Daha önce de buraya bir kere gitmişliğim vardı ama kış günü olduğun için bahçesinin güzelliğini fark etmemiştim. Bugün kahvaltıya gittiğimizde, hava da güzel olduğu için o güzel bahçede oturabildik. Daha otoparktan cafe'ye giden yol sizi güzel çiçeklerle sarıyor. Bakımlı, canlı yemyeşil çimenlerin üzerinde görkemli ağaçlar ve çiçekler bulunuyor. Bahçenin solunda bir Dionysos heykeli var ve onun etrafi da güzelce çiçeklendirilmiş. Zaten cafe'nin hemen ön tarafında da çeşitli bitkilerin ve çiçeklerin satışı yapılıyor. (sanki dionysos kimmiş tabiiki bilmek lazim gibi yapmayacağim, gerekli wiki linki paylaşıp öğrenmek isteyenlere yardımcı olacağim: http://en.wikipedia.org/wiki/Dionysus ... veya yunan tanrılarından deyip geçelim...)

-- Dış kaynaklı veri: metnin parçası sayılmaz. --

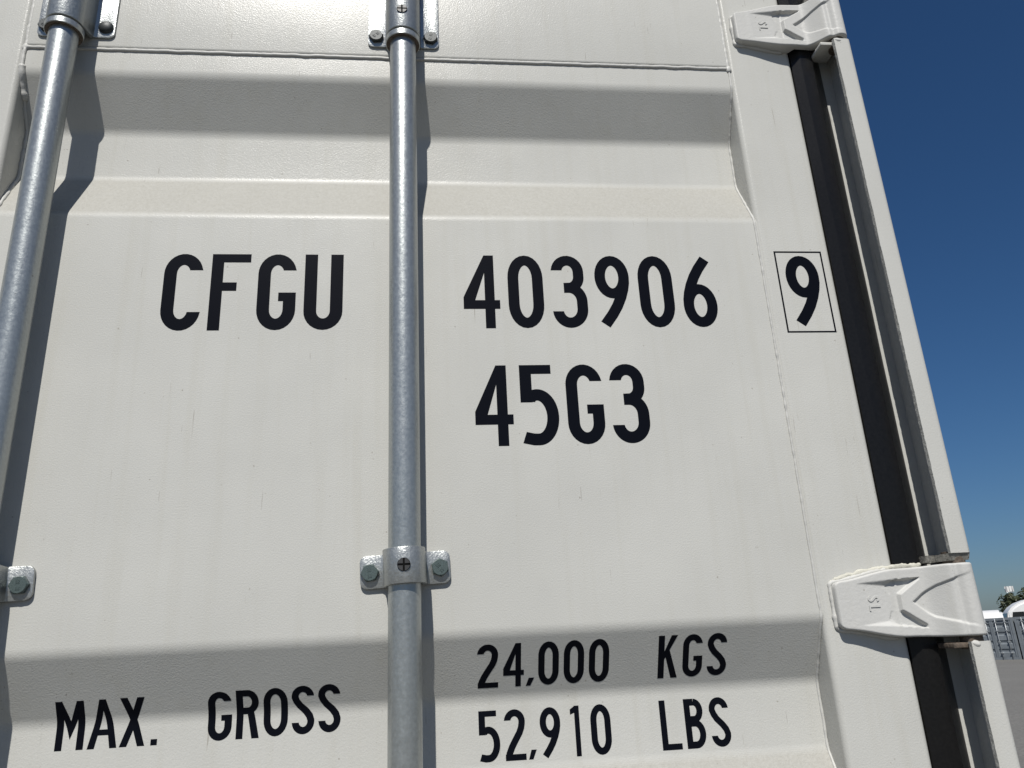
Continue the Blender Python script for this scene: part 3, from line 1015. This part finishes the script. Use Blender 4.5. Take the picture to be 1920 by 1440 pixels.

Servis elemanlari kibar, çalan müzik iyi, kahvalti da oldukca lezzetliydi. Biraz pahali olduğu söylenebilir. En fiyakali 2 kişlik kahvalti tabaği 55 tl...
Cafe'nin yanında şimdi bir de pony club hizmet vermeye başlamış. Sabah olduğu için aktif değildi ama ortalıkta ponylerin dolanmasi hoş oluyordur herhalde.
Iç mekanın dekorunu da oldukca beğendim. Yüksek tavan ve geniş camlar ortamı ferahlatıyor, Ayrıca şömine dekoru da oldukca orjinal.
Cafe için niye böyle garip bir isim seçmişler hiç bir fikrim yok. Web sitelerinde neden o güzel bahçenin tek bir fotoğrafi bile yok anlam verebilmiş değilim. (Ben de fotoğraf çekmediğim için sizinle paylaşamadım ama bir dahaki ziyaretimde söz...) Tek erkek tuvaletinin bulunduğu koca mekanda erkekler tuvaletine pisuvar koymamak nasil bir düşüncedir bilemiyorum ama genel olarak tuvalet, kalite olarak mekanın 3 seviye altinda kaliyor onu da belirtmiş olayim.... Arka tarafta otopark mevcut ama haftasonlari yeterli olmuyor.